Balchik
From Wikipedia, the free encyclopedia
Province (oblast) |
Dobrich |
---|---|
Population | 11, 788 (15.12.2004) |
Altitude | 199 m |
Postal code | 9600 |
Area code | 0579 |
Geographic coordinates |
43° 25' north, 28° 10' east |
Time zone | EET (UTC+2; UTC+3 in summer) |
Mayor | Krasimir Mihaylov |
Balchik (Bulgarian: Балчик; historical names: Bulgarian: Карвуна, Greek: Krounoi, Dionysopolis, Romanian: Balcic) is a Black Sea coastal town in the Southern Dobruja area of northeastern Bulgaria. It is located in Dobrich Oblast and is 42 km northeast of Varna. The town sprawls scenically along hilly terraces descending from the Dobruja plateau to the sea.
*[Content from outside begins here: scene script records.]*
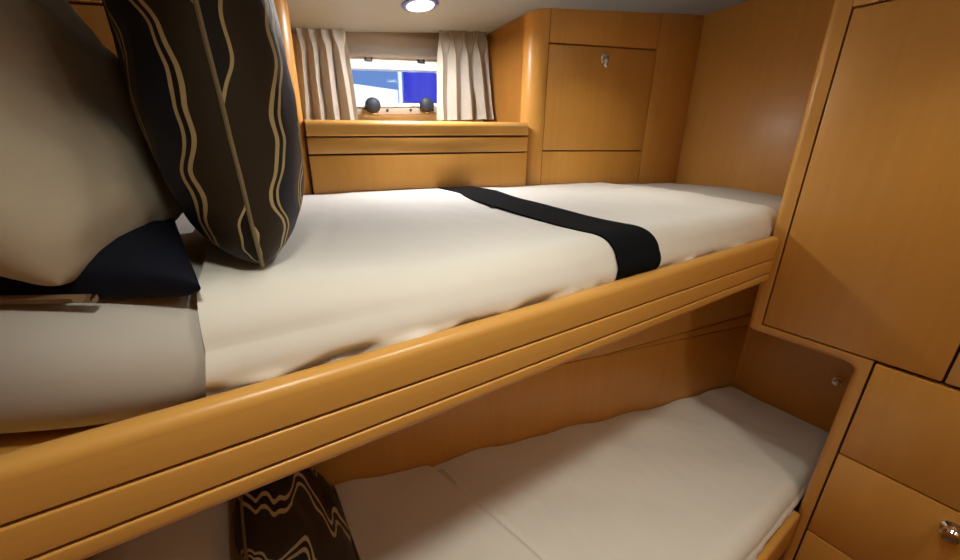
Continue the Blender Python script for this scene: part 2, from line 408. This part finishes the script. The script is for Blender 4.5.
link('lower_door', slab(NB(), rect(-.62, .340-g_*2, -1.972, -1.255-g_*2), C, .05, .006), 'woodv', wr)
d2 = link('drawer', slab(NB(), rect(-.62, .340-g_*2, -2.708, -1.984), C, .05, .006), 'woodv', wr)
link('drawer', slab(NB(), rect(-.62, .340-g_*2, -3.5, -2.720), C, .05, .006), 'woodv', wr)
link('drawer', slab(NB(), rect(-.62, .340-g_*2, ZF+.02, -3.512), C, .05, .006), 'woodv', wr)
link('side_panel', slab(NB(), rect(YF+.03, -.632, ZF+.02, -1.267), C, .05, .006), 'woodv', wr)
link('knob', lathe(NB(), [(.05, 0), (.05, .01), (.028, .02), (.024, .05), (.042, .065), (.046, .085), (.036, .1), (.01, .106)], (3.24, -.222, -2.10), (-1, 0, 0), 32), 'chrome', d2)
bm = NB(); box(bm, 3.31, 4.70, 1.02, 1.045, -1.27, 1.40, .005); link('side_board', bm, 'woodv', wr)
bm = NB(); box(bm, 3.31, 4.21, .37, .405, ZF+.02, -1.30, .005); link('side_board', bm, 'woodv', wr)

# ------------------------------------------------------------------ upper berth
up = thing('upper_berth', 'upper bunk with deep rounded maple leeboard running across the cabin', 'bunk', (1.5, 1.8, -.93))
def board(name, z0, z1, y0=1.0, y1=1.066, r=.03, rise=0.0, rtop=None, xr=3.235, rb=None):
    rt = r if rtop is None else rtop; rb = r if rb is None else rb
    prof = []
    def cor(cy, cz, rr, a0):
        for i in range(6):
            t = math.radians(a0 + 90*i/5); prof.append((cy + rr*math.cos(t), cz + rr*math.sin(t)))
    cor(y0+rb, z0+rb, rb, 180); cor(y1-.008, z0+.008, .008, 270); cor(y1-.02, z1-.02, .02, 0); cor(y0+rt, z1-rt, rt, 90)
    bm = NB(); N = len(prof); rings = []
    xsx = [XL + (xr-XL)*i/40 for i in range(41)]
    for x in xsx:
        t = max(0, (x-.3)/2.94); rings.append([bm.verts.new((x, y, z + (rise*t if z > (z0+z1)/2 else 0))) for y, z in prof])
    bm.faces.new(rings[0]); bm.faces.new(rings[-1][::-1])
    for A, B in zip(rings, rings[1:]):
        for i in range(N): bm.faces.new((A[i], A[(i+1) % N], B[(i+1) % N], B[i]))
    return link(name, bm, 'woodh', up)
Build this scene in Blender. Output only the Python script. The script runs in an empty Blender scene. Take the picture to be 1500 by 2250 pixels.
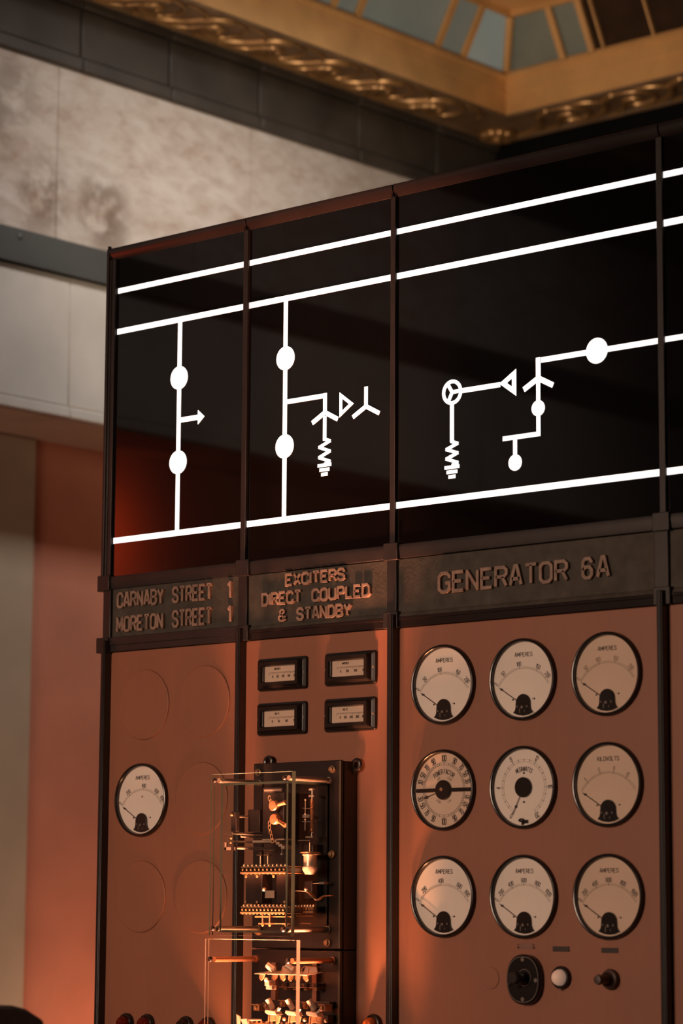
import bpy, bmesh, math, random
from math import sin, cos, pi, radians
from mathutils import Vector, Matrix

random.seed(7)
SC = bpy.context.scene
COL = SC.collection

# ---------------------------------------------------------------- camera, world, lights, exposure
SC.view_settings.view_transform = 'Standard'
SC.view_settings.look = 'None'
SC.view_settings.exposure = 0.0
SC.view_settings.gamma = 1.0
SC.view_settings.use_curve_mapping = False
SC.cycles.transparent_max_bounces = 32

cam_d = bpy.data.cameras.new('camera')
cam = bpy.data.objects.new('camera', cam_d)
COL.objects.link(cam)
SC.camera = cam
_r = Vector((0.74919092, 0.66232708, 0.00598346))
_u = Vector((0.09400482, -0.11526701, 0.98887644))
_d = Vector((-0.65564934, 0.74029477, 0.14861894))
M = Matrix((( _r.x, _u.x, -_d.x, 5.37941), (_r.y, _u.y, -_d.y, -5.07648), (_r.z, _u.z, -_d.z, 1.62), (0, 0, 0, 1)))
cam.matrix_world = M
cam_d.sensor_fit = 'AUTO'
cam_d.sensor_width = 36.0
cam_d.lens = 93.924
cam_d.clip_start = 0.05
cam_d.clip_end = 60
cam_d.dof.use_dof = True
cam_d.dof.focus_distance = 6.85
cam_d.dof.aperture_fstop = 2.6

world = bpy.data.worlds.new('world')
SC.world = world
world.use_nodes = True
world.node_tree.nodes['Background'].inputs[0].default_value = (1.0, 0.62, 0.42, 1)
world.node_tree.nodes['Background'].inputs[1].default_value = 0.012


def area(name, loc, target, size, power, color, sy=None, spread=180):
    d = bpy.data.lights.new(name, 'AREA')
    d.shape = 'RECTANGLE'
    d.size = size
    d.size_y = sy or size
    d.energy = power
    d.color = color
    d.spread = radians(spread)
    o = bpy.data.objects.new(name, d)
    COL.objects.link(o)
    o.location = loc
    o.rotation_euler = (Vector(target) - Vector(loc)).to_track_quat('-Z', 'Y').to_euler()
    return o


def spot(name, loc, target, power, color, angle, blend=0.5, radius=0.03):
    d = bpy.data.lights.new(name, 'SPOT')
    d.energy = power
    d.color = color
    d.spot_size = radians(angle)
    d.spot_blend = blend
    d.shadow_soft_size = radius
    o = bpy.data.objects.new(name, d)
    COL.objects.link(o)
    o.location = loc
    o.rotation_euler = (Vector(target) - Vector(loc)).to_track_quat('-Z', 'Y').to_euler()
    return o


def point(name, loc, power, color, radius=0.03):
    d = bpy.data.lights.new(name, 'POINT')
    d.energy = power
    d.color = color
    d.shadow_soft_size = radius
    o = bpy.data.objects.new(name, d)
    COL.objects.link(o)
    o.location = loc
    return o


# daylight under the ceiling lantern, falling on the marble wall behind the board
area('lantern_daylight', (0.1, 1.75, 5.15), (-1.5, 1.75, 3.6), 2.0, 9.6, (1.0, 0.95, 0.90), sy=0.4, spread=80)
area('lantern_daylight_front', (0.1, -2.6, 5.15), (-1.5, -2.6, 3.6), 3.4, 7.5, (1.0, 0.93, 0.87), sy=0.4, spread=80)
# warm room lamps in front of the board
area('room_lamps', (0.5, -6.3, 2.6), (0.5, 0.0, 1.95), 1.8, 45, (1.0, 0.68, 0.49), spread=88)
# warm uplight onto the gilded cornice
area('cornice_uplight', (0.25, 1.0, 3.55), (-1.2, 3.2, 5.05), 0.5, 12.0, (1.0, 0.78, 0.54), spread=120)
# warm shelf lamps under the instruments, below the frame
area('shelf_lamp_relay', (0.82, -0.305, 1.02), (0.805, -0.225, 1.70), 0.24, 27, (1.0, 0.34, 0.165), sy=0.20, spread=27)
spot('shelf_lamp_post', (0.925, -0.10, 1.08), (1.066, 0.0, 1.75), 62, (1.0, 0.36, 0.13), 17, 0.5, 0.02)
spot('shelf_lamp_gauges', (1.17, -0.13, 1.02), (1.085, -0.01, 1.95), 64, (1.0, 0.36, 0.14), 22, 0.9, 0.03)
spot('shelf_lamp_left', (0.605, -0.10, 1.10), (0.38, -0.005, 1.80), 16, (1.0, 0.38, 0.15), 40, 0.8, 0.02)
# orange glow in the wall recess beside the board
area('recess_glow', (-1.30, 2.0, 0.7), (-1.9, 2.1, 1.6), 0.4, 10, (1.0, 0.45, 0.25))
area('recess_warm_lamp', (-1.56, 0.9, 0.75), (-1.9, 1.0, 1.35), 0.25, 3.0, (1.0, 0.80, 0.62))
area('recess_red_lamp', (-1.66, -1.72, 3.02), (-1.9, -1.80, 2.96), 0.22, 5, (1.0, 0.17, 0.05))


# ---------------------------------------------------------------- materials
def new_mat(name):
    m = bpy.data.materials.new(name)
    m.use_nodes = True
    nt = m.node_tree
    b = nt.nodes['Principled BSDF']
    return m, nt, b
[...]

The ancient Greek colony of Krounoi (also known as Dionysopolis, after Dionysus), later a Greek-Byzantine fortress, stood on the site of an older Thracian settlement. In the First Bulgarian Empire in 7th century AD, the place's name changed from Krounoi to Karvuna; in the Second Bulgarian Empire, it became an important administrative centre of its Karvunska Hora district, and was marked on Italian portolans as a port with the Italianized name of Carbona. In the 14th century, it briefly became capital of the spinoff Dobrujansko despotstvo (Principality of Karvuna). Under the Ottoman Empire, the town came to be known with its present name, which perhaps derived from a Gagauz word meaning "small town" [1].
After the liberation of Bulgaria, Balchik developed as centre of a rich agricultural region, wheat-exporting port, and district (okoliya) town, and later, as a major tourist destination with the beachfront resort of Albena to its south. The ethnic composition gradually changed from mostly Gagauz and Turkish to predominantly Bulgarian. Between 1913-1915 and 1919-1940, Balchik was annexed by Romania; the Bulgarian majority resisted Romanian dominance with their Internal Dobrujan Revolutionary Organization.
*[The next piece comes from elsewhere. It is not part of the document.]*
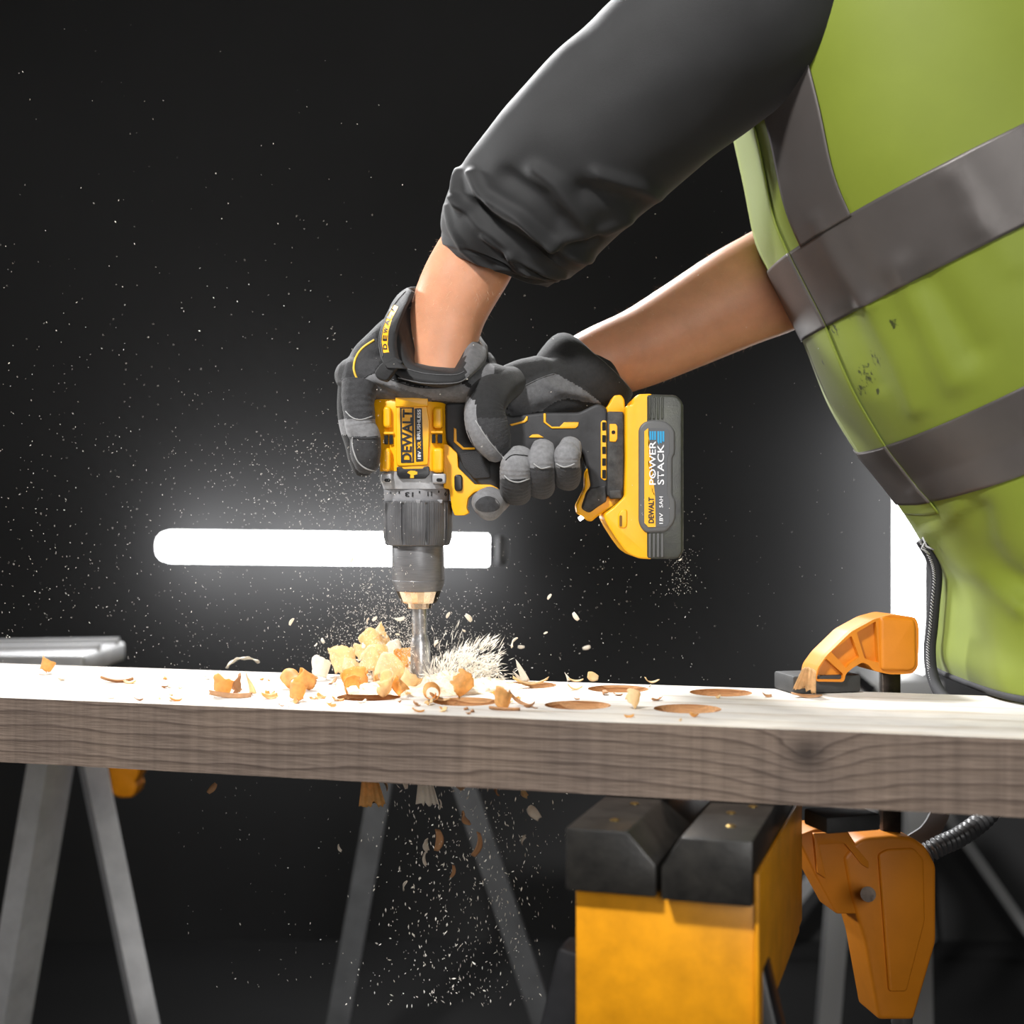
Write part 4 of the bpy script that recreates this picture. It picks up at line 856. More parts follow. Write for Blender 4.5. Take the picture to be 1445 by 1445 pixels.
# left hand, on the back of the drill
Q1 = lambda u_, v_: (440 + u_ / 4.8167, 380 + v_ / 4.8167)
lg = cloth_mass('work_glove', [
    [(688, 540, 1.235, 26, 60), (650, 546, 1.235, 27, 66), (600, 545, 1.233, 29, 68), (550, 538, 1.232, 34, 66), (512, 532, 1.232, 30, 58)],
    [(560, 470, 1.238, 26, 40), (530, 500, 1.236, 28, 46), (508, 535, 1.233, 27, 52), (506, 555, 1.232, 21, 50)],
    [(688, 518, 1.25, 14, 40), (690, 532, 1.25, 20, 46), (684, 550, 1.245, 18, 44)]], person, [GBK, GGY, GMD, GDK], nz=0.0012,
    extra=[([Q1(330, 770), Q1(450, 800), Q1(560, 860)], 5, -0.002), ([Q1(200, 760), Q1(320, 790), Q1(420, 850)], 5, 0.002)])
paint(lg, [(3, [Q1(250, 560), Q1(430, 430), Q1(480, 600), Q1(420, 700), Q1(320, 760), Q1(200, 745)]),
           (1, [Q1(320, 770), Q1(360, 730), Q1(430, 705), Q1(520, 740), Q1(720, 800), Q1(900, 800), Q1(1010, 770), Q1(1150, 850), Q1(1120, 900), Q1(1000, 905), Q1(800, 890), Q1(600, 900), Q1(430, 880), Q1(330, 800)]),
           (2, [Q1(330, 790), Q1(440, 775), Q1(560, 795), Q1(700, 840), Q1(820, 880), Q1(800, 930), Q1(500, 930), Q1(420, 870)]),
           (3, [Q1(185, 750), Q1(330, 790), Q1(420, 860), Q1(380, 1000), Q1(230, 960), Q1(200, 850)]),
           (2, [Q1(1030, 720), Q1(1090, 560), Q1(1240, 660), Q1(1235, 750), Q1(1130, 840)])])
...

During Romania's administration, the Balchik Palace was the favourite summer residence of Queen Marie of Romania and her immediate family. The town is the site of Marie's Oriental villa, the place where her heart was kept, in accordance with her last wishes, until 1940 (when the Treaty of Craiova awarded the region back to Bulgaria). It was then moved to Romania. Today, the Balchik Palace and the adjacent Balchik Botanical Garden are the town's most popular landmarks. Currently, two 18-hole golf courses are being developed north of town.
Balchik Ridge, in Antarctica, is named after the town.